Navigating the Process

Both clarification and amendment petitions require specific information: party names and addresses, current unit descriptions, proposed changes, and supporting rationale. While many SERB filings now occur electronically, petitions requiring showings of interest must still be filed in hard copy.

After filing, SERB conducts preliminary investigations. Disputed issues proceed to hearings before Administrative Law Judges, where parties present evidence and arguments. The ALJ issues proposed orders, parties file exceptions, and SERB ultimately issues binding decisions through Orders or Directives.

Understanding these procedural requirements prevents technical dismissals and ensures proper presentation of substantive arguments. Unions should carefully document position duties, historical unit practices, and community of interest factors supporting their positions.
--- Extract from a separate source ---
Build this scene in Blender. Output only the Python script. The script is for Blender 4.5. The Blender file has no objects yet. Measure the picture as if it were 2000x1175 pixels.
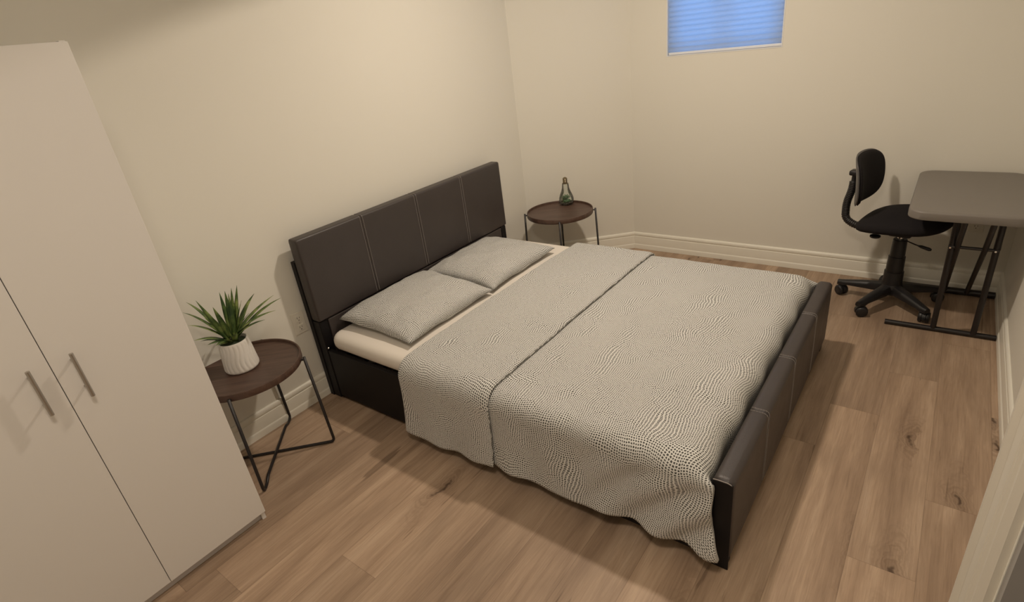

Strategic Burden Considerations

In exclusion cases—where employers claim positions shouldn't be in units—the burden of proof rests on the party seeking exclusion. This allocation recognizes that inclusion is the default for employees meeting the statutory definition. Employers must prove positions are truly confidential, managerial, or otherwise exempt.
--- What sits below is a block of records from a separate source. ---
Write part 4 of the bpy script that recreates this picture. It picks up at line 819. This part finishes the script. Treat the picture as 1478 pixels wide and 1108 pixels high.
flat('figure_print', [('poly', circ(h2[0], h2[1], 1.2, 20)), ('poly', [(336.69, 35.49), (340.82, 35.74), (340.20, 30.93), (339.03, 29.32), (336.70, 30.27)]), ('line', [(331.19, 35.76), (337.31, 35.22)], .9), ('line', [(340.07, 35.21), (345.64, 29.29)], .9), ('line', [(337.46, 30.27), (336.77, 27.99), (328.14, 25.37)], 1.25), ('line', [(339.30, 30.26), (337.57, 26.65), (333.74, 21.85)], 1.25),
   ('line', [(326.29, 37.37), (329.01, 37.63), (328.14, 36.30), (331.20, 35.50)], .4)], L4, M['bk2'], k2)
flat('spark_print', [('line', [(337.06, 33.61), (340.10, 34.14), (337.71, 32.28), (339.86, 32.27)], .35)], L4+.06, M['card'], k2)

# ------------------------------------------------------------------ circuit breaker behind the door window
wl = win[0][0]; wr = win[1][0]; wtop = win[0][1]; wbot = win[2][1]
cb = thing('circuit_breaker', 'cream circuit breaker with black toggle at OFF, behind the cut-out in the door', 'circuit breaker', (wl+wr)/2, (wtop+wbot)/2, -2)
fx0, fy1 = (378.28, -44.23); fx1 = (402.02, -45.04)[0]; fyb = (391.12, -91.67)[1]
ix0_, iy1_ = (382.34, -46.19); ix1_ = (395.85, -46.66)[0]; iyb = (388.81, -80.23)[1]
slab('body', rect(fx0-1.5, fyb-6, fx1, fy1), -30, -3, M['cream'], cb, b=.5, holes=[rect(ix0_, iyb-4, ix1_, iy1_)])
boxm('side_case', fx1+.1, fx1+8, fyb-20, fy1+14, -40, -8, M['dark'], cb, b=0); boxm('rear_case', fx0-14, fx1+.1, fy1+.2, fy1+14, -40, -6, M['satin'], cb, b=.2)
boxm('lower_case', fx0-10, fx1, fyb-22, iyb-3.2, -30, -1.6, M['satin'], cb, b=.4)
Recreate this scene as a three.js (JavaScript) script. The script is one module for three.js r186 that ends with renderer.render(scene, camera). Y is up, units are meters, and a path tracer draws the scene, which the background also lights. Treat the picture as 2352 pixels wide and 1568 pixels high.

This burden allocation provides unions with defensive advantages. Rather than proving positions belong, unions can focus on defeating employer claims for exclusion. Understanding this dynamic helps unions effectively advocate for maximum unit inclusion.
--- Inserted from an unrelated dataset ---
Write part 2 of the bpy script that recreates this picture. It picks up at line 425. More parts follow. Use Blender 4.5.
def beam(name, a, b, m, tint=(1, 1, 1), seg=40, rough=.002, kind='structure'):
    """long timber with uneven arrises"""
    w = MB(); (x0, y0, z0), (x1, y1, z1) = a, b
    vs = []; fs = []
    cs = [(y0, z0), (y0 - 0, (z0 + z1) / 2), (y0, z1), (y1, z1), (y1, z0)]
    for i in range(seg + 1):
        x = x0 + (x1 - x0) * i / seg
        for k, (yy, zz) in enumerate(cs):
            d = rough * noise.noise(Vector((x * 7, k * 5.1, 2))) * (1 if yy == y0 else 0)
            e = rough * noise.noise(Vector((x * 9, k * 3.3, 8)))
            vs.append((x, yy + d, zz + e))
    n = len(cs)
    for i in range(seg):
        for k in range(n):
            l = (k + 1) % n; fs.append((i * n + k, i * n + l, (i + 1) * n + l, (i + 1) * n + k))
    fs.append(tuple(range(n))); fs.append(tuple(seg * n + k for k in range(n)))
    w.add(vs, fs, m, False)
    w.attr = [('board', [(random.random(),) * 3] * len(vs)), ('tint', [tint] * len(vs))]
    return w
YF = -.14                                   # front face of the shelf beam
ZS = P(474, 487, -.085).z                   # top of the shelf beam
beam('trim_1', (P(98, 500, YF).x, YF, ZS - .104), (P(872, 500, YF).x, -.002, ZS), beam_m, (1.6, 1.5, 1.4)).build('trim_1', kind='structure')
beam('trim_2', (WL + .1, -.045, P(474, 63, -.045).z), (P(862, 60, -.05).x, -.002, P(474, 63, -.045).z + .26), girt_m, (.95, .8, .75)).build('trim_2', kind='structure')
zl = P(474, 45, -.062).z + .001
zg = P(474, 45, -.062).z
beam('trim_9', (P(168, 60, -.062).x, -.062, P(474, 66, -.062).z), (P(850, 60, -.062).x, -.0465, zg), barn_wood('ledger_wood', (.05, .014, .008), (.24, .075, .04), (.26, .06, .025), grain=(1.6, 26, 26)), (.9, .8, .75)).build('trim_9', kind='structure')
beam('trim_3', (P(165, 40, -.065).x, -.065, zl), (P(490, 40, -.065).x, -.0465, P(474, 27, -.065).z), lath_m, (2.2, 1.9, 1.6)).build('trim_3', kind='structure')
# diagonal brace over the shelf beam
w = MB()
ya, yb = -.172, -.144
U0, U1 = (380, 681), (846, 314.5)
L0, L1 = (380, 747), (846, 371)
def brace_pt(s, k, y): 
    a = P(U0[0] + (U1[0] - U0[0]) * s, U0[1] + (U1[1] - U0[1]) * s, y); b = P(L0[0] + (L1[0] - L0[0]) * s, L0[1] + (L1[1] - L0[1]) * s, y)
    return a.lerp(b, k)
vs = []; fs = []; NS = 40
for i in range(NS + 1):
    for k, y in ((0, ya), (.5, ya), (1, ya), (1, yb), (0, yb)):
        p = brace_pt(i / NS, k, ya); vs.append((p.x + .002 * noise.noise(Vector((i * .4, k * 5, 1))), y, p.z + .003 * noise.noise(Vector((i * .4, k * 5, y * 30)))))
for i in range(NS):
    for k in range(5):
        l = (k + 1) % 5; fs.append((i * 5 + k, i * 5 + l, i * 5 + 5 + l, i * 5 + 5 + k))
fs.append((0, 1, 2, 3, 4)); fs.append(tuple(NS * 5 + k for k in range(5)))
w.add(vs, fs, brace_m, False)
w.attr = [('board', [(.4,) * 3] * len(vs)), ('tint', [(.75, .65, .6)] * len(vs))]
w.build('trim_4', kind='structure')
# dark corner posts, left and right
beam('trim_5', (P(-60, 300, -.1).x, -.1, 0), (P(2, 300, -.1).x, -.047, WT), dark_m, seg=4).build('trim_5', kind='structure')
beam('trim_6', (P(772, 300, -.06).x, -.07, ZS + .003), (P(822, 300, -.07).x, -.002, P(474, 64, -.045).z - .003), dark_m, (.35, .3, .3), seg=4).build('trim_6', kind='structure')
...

Practical Implications for Ohio Unions

These technical distinctions carry real-world consequences. Unions protecting their jurisdiction should monitor position changes closely, distinguishing between cosmetic relabeling and genuine duty modifications. When employers create new positions performing traditional unit work, prompt clarification petitions can prevent jurisdiction erosion.

For deemed-certified units, the ability to file unilateral clarification petitions provides crucial protection against employer gamesmanship. Even without employer agreement, unions can seek SERB rulings that positions performing unit work belong in the unit. This tool proves especially valuable when employers resist acknowledging that "new" positions simply repackage existing unit functions.

Understanding when amendment rather than clarification is necessary prevents wasted efforts. If positions genuinely involve new duties outside the existing unit's scope, unions must evaluate whether pursuing amendment makes strategic sense, considering the need for employer agreement in deemed-certified units or showing extraordinary circumstances in Board-certified units.

Building Stronger Units

SERB's unit determination processes balance multiple interests—employee choice, operational efficiency, bargaining stability, and labor relations policy. By understanding these nuances, unions can better protect their existing units while strategically pursuing appropriate expansions.

The distinction between clarification and amendment, the special rules for deemed-certified units, and the presumptions favoring existing units all serve important purposes in Ohio's collective bargaining framework. Unions that master these concepts position themselves to maintain strong, coherent bargaining units capable of effectively representing all employees performing related work.

Whether defending against employer attempts to erode units or seeking to include new positions, understanding SERB's approaches to unit issues remains fundamental to successful representation. These technical rules ultimately serve a practical purpose—ensuring employees with shared interests can exercise their collective bargaining rights together.